# [What to work on]
Return the listing below exactly, with the pictures dropped.

● ● ● ●

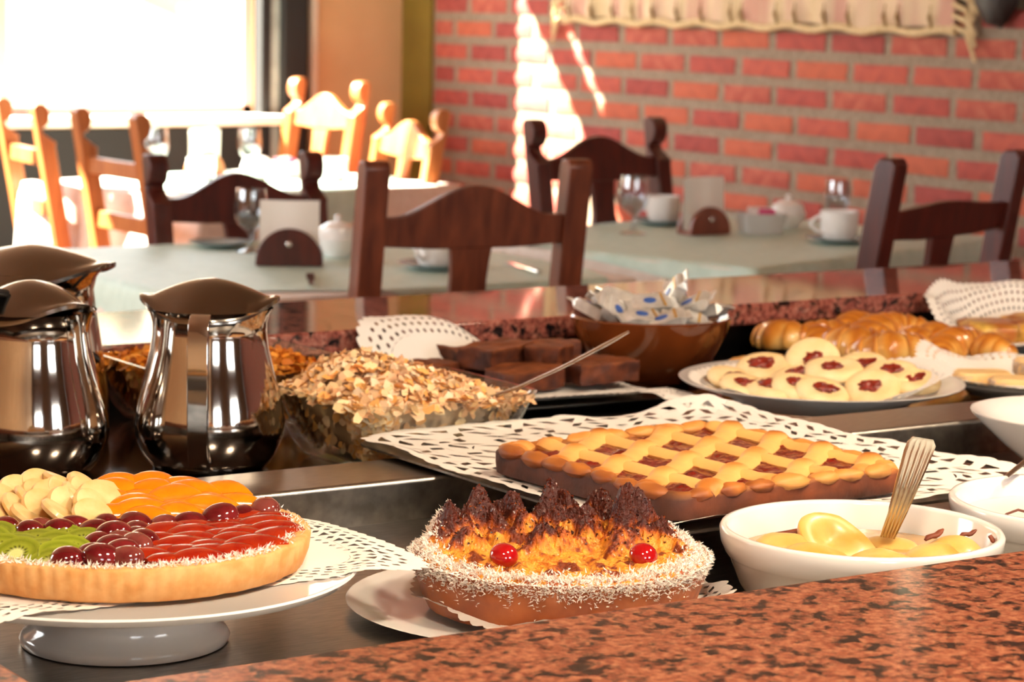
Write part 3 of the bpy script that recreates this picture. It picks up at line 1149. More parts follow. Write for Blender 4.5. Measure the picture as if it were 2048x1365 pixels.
def pitcher(loc, rz, prof, lid_r, lid_z, label, handle, lid_s=1.0, tab=False):
    t = empty('steel_pitcher', loc, rz)
    tag(t, label, 'pitcher', 'steel pitchers')
    MB().lathe(prof, 96).build('body', 'chrome', t, sharp=50)
    n = 96

    def lid(u, v, under=False):
        a = 2 * PI * u
        c2 = math.cos(a) ** 2
        c4 = c2 * c2
        rr = lid_r * (1 + 0.13 * c4 * c4) * v
        rim = lid_z + (-0.007 + 0.012 * c4 * lid_s)
        zc_ = lid_z + 0.030 * lid_s
        w = v ** (2.0 - 0.35 * c4)
        z = zc_ + (rim - zc_) * w + 0.007 * c4 * sstep(0.80, 1.0, v)
        return (rr * math.cos(a), rr * math.sin(a), z - (0.004 if under else 0))
    lm = MB().grid(n, 22, lambda u, v: lid(u, v), wrapu=True)
    lm.grid(n, 22, lambda u, v: lid(u, v, True), wrapu=True)
    o = len(lm.v) // 2
    for i in range(n):
        a, b = 21 * n + i, 21 * n + (i + 1) % n
        lm.f.append((a, b, b + o, a + o))
    lido = lm.build('lid', 'satin', t, sharp=50)
    # strap handle on the -y side
    secs = []
    for y, z in handle:
        secs.append((y, z))
    hm = MB()
    ss = []
    for i, (y, z) in enumerate(secs):
        p0, p1 = secs[max(0, i - 1)], secs[min(len(secs) - 1, i + 1)]
        d = Vector((p1[0] - p0[0], p1[1] - p0[1])).normalized()
        nx_, nz_ = -d.y * 0.003, d.x * 0.003
        ss.append([(-0.0105, y - nx_, z - nz_), (0.0105, y - nx_, z - nz_), (0.0105, y + nx_, z + nz_), (-0.0105, y + nx_, z + nz_)])
    hm.loft(ss)
    hm.build('handle', 'chrome', t, sharp=50, bevel=0.001)
    if tab:
        MB().box((0, 0, 0), (0.022, 0.03, 0.008)).build('thumb_lever', 'black_plastic', lido, loc=(0, -lid_r * 0.75, lid_z + 0.022), rot=(R(-12), 0, 0), bevel=0.003)
    return t


P1 = [(0.0, 0.0), (0.056, 0.0), (0.060, 0.003), (0.070, 0.016), (0.0775, 0.036), (0.0785, 0.048), (0.0745, 0.072), (0.067, 0.100), (0.0612, 0.124), (0.0590, 0.142), (0.0592, 0.152), (0.062, 0.162), (0.066, 0.168), (0.064, 0.168), (0.058, 0.150), (0.0, 0.148)]
H1 = [(-0.062, 0.166), (-0.078, 0.166), (-0.090, 0.160), (-0.097, 0.145), (-0.099, 0.11), (-0.098, 0.06), (-0.094, 0.03), (-0.084, 0.016), (-0.070, 0.014)]
pitcher((1.151, 2.296, FZ), VA, P1, 0.064, 0.168, 'small bulbous steel pitcher with its handle towards the viewer, right of the others', H1)
pitcher((0.978, 2.352, FZ), VA + R(-42), P1, 0.064, 0.168, 'small bulbous steel pitcher with a black thumb lever, in front of the tall one', H1, tab=True)
P3 = [(r * 1.0, z * 0.838) for r, z in [(0.0, 0.0), (0.072, 0.0), (0.080, 0.004), (0.0825, 0.02), (0.081, 0.06), (0.0745, 0.12), (0.068, 0.170), (0.0655, 0.195), (0.069, 0.212), (0.075, 0.222), (0.073, 0.222), (0.066, 0.205), (0.0, 0.2)]]
H3 = [(-0.068, 0.180), (-0.09, 0.178), (-0.102, 0.166), (-0.105, 0.13), (-0.102, 0.06), (-0.092, 0.03), (-0.078, 0.026)]
pitcher((1.062, 2.548, FZ), VA + R(165), P3, 0.083, 0.186, 'tall steel pitcher with a wide pointed spout at the left edge', H3, 0.9)


# ------------------------------------------------------------------ glass bowls of cereal
def glass_bowl(loc, hx, hy, h, label):
    o = MB()
    n = 8

    def sec(f, z, ins=0.0):
        return [(x, y, z) for x, y in rrect(hx * f - ins, hy * f - ins, 0.045 * f, n)]
    secs = [sec(0.60, 0.0), sec(0.70, 0.004), sec(0.78, 0.018), sec(0.86, 0.04), sec(0.94, 0.065), sec(0.985, h - 0.004), sec(1.0, h),
            sec(1.0, h, 0.004), sec(0.975, h - 0.004, 0.005), sec(0.93, 0.065, 0.005), sec(0.85, 0.04, 0.005), sec(0.76, 0.02, 0.005), sec(0.66, 0.009, 0.004)]
    o.loft(secs)
    b = o.build('glass_bowl', 'glass', loc=loc, sharp=40)
    tag(b, label, 'glass bowl', 'square glass bowls')
    return b


def flakes(mb, fn, n, size, cols, rnd, jitter=0.004):
    """n curled cereal flakes scattered on the surface fn(rnd) -> (point, normal)"""
    for _ in range(n):
        p, nn_ = fn(rnd)
        nn_ = (nn_ + Vector((rnd.uniform(-1, 1), rnd.uniform(-1, 1), rnd.uniform(-1, 1))) * 0.75).normalized()
        q = nn_.to_track_quat('Z', 'Y').to_matrix() @ Matrix.Rotation(rnd.uniform(0, 6.28), 3, 'Z')
        s_ = size * rnd.uniform(0.6, 1.25)
        asp = rnd.uniform(0.5, 0.95)
        curl = rnd.uniform(-0.35, 0.45)
        k = 7
        pts = [Vector((0, 0, 0))]
        for i in range(k):
            a = 2 * PI * i / k
            rr = s_ * rnd.uniform(0.75, 1.1)
            x, y = rr * math.cos(a), rr * math.sin(a) * asp
            pts.append(Vector((x, y, curl * x * x / s_ * 1.2 + rnd.uniform(-0.1, 0.1) * s_)))
        pts = [q @ v_ + p for v_ in pts]
        c = rnd.choice(cols)
        f_ = rnd.uniform(0.8, 1.12)
        c = (c[0] * f_, c[1] * f_, c[2] * f_, 1)
        mb.add(pts, [(0, 1 + i, 1 + (i + 1) % k) for i in range(k)], c)


M['cereal'] = attr_mat('cereal', 0.7, 500, 0.25)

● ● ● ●

# [Output for this task]
Write part 3 of the bpy script that recreates this picture. It picks up at line 1149. More parts follow. Write for Blender 4.5. Measure the picture as if it were 2048x1365 pixels.
def pitcher(loc, rz, prof, lid_r, lid_z, label, handle, lid_s=1.0, tab=False):
    t = empty('steel_pitcher', loc, rz)
    tag(t, label, 'pitcher', 'steel pitchers')
    MB().lathe(prof, 96).build('body', 'chrome', t, sharp=50)
    n = 96

    def lid(u, v, under=False):
        a = 2 * PI * u
        c2 = math.cos(a) ** 2
        c4 = c2 * c2
        rr = lid_r * (1 + 0.13 * c4 * c4) * v
        rim = lid_z + (-0.007 + 0.012 * c4 * lid_s)
        zc_ = lid_z + 0.030 * lid_s
        w = v ** (2.0 - 0.35 * c4)
        z = zc_ + (rim - zc_) * w + 0.007 * c4 * sstep(0.80, 1.0, v)
        return (rr * math.cos(a), rr * math.sin(a), z - (0.004 if under else 0))
    lm = MB().grid(n, 22, lambda u, v: lid(u, v), wrapu=True)
    lm.grid(n, 22, lambda u, v: lid(u, v, True), wrapu=True)
    o = len(lm.v) // 2
    for i in range(n):
        a, b = 21 * n + i, 21 * n + (i + 1) % n
        lm.f.append((a, b, b + o, a + o))
    lido = lm.build('lid', 'satin', t, sharp=50)
    # strap handle on the -y side
    secs = []
    for y, z in handle:
        secs.append((y, z))
    hm = MB()
    ss = []
    for i, (y, z) in enumerate(secs):
        p0, p1 = secs[max(0, i - 1)], secs[min(len(secs) - 1, i + 1)]
        d = Vector((p1[0] - p0[0], p1[1] - p0[1])).normalized()
        nx_, nz_ = -d.y * 0.003, d.x * 0.003
        ss.append([(-0.0105, y - nx_, z - nz_), (0.0105, y - nx_, z - nz_), (0.0105, y + nx_, z + nz_), (-0.0105, y + nx_, z + nz_)])
    hm.loft(ss)
    hm.build('handle', 'chrome', t, sharp=50, bevel=0.001)
    if tab:
        MB().box((0, 0, 0), (0.022, 0.03, 0.008)).build('thumb_lever', 'black_plastic', lido, loc=(0, -lid_r * 0.75, lid_z + 0.022), rot=(R(-12), 0, 0), bevel=0.003)
    return t


P1 = [(0.0, 0.0), (0.056, 0.0), (0.060, 0.003), (0.070, 0.016), (0.0775, 0.036), (0.0785, 0.048), (0.0745, 0.072), (0.067, 0.100), (0.0612, 0.124), (0.0590, 0.142), (0.0592, 0.152), (0.062, 0.162), (0.066, 0.168), (0.064, 0.168), (0.058, 0.150), (0.0, 0.148)]
H1 = [(-0.062, 0.166), (-0.078, 0.166), (-0.090, 0.160), (-0.097, 0.145), (-0.099, 0.11), (-0.098, 0.06), (-0.094, 0.03), (-0.084, 0.016), (-0.070, 0.014)]
pitcher((1.151, 2.296, FZ), VA, P1, 0.064, 0.168, 'small bulbous steel pitcher with its handle towards the viewer, right of the others', H1)
pitcher((0.978, 2.352, FZ), VA + R(-42), P1, 0.064, 0.168, 'small bulbous steel pitcher with a black thumb lever, in front of the tall one', H1, tab=True)
P3 = [(r * 1.0, z * 0.838) for r, z in [(0.0, 0.0), (0.072, 0.0), (0.080, 0.004), (0.0825, 0.02), (0.081, 0.06), (0.0745, 0.12), (0.068, 0.170), (0.0655, 0.195), (0.069, 0.212), (0.075, 0.222), (0.073, 0.222), (0.066, 0.205), (0.0, 0.2)]]
H3 = [(-0.068, 0.180), (-0.09, 0.178), (-0.102, 0.166), (-0.105, 0.13), (-0.102, 0.06), (-0.092, 0.03), (-0.078, 0.026)]
pitcher((1.062, 2.548, FZ), VA + R(165), P3, 0.083, 0.186, 'tall steel pitcher with a wide pointed spout at the left edge', H3, 0.9)


# ------------------------------------------------------------------ glass bowls of cereal
def glass_bowl(loc, hx, hy, h, label):
    o = MB()
    n = 8

    def sec(f, z, ins=0.0):
        return [(x, y, z) for x, y in rrect(hx * f - ins, hy * f - ins, 0.045 * f, n)]
    secs = [sec(0.60, 0.0), sec(0.70, 0.004), sec(0.78, 0.018), sec(0.86, 0.04), sec(0.94, 0.065), sec(0.985, h - 0.004), sec(1.0, h),
            sec(1.0, h, 0.004), sec(0.975, h - 0.004, 0.005), sec(0.93, 0.065, 0.005), sec(0.85, 0.04, 0.005), sec(0.76, 0.02, 0.005), sec(0.66, 0.009, 0.004)]
    o.loft(secs)
    b = o.build('glass_bowl', 'glass', loc=loc, sharp=40)
    tag(b, label, 'glass bowl', 'square glass bowls')
    return b


def flakes(mb, fn, n, size, cols, rnd, jitter=0.004):
    """n curled cereal flakes scattered on the surface fn(rnd) -> (point, normal)"""
    for _ in range(n):
        p, nn_ = fn(rnd)
        nn_ = (nn_ + Vector((rnd.uniform(-1, 1), rnd.uniform(-1, 1), rnd.uniform(-1, 1))) * 0.75).normalized()
        q = nn_.to_track_quat('Z', 'Y').to_matrix() @ Matrix.Rotation(rnd.uniform(0, 6.28), 3, 'Z')
        s_ = size * rnd.uniform(0.6, 1.25)
        asp = rnd.uniform(0.5, 0.95)
        curl = rnd.uniform(-0.35, 0.45)
        k = 7
        pts = [Vector((0, 0, 0))]
        for i in range(k):
            a = 2 * PI * i / k
            rr = s_ * rnd.uniform(0.75, 1.1)
            x, y = rr * math.cos(a), rr * math.sin(a) * asp
            pts.append(Vector((x, y, curl * x * x / s_ * 1.2 + rnd.uniform(-0.1, 0.1) * s_)))
        pts = [q @ v_ + p for v_ in pts]
        c = rnd.choice(cols)
        f_ = rnd.uniform(0.8, 1.12)
        c = (c[0] * f_, c[1] * f_, c[2] * f_, 1)
        mb.add(pts, [(0, 1 + i, 1 + (i + 1) % k) for i in range(k)], c)


M['cereal'] = attr_mat('cereal', 0.7, 500, 0.25)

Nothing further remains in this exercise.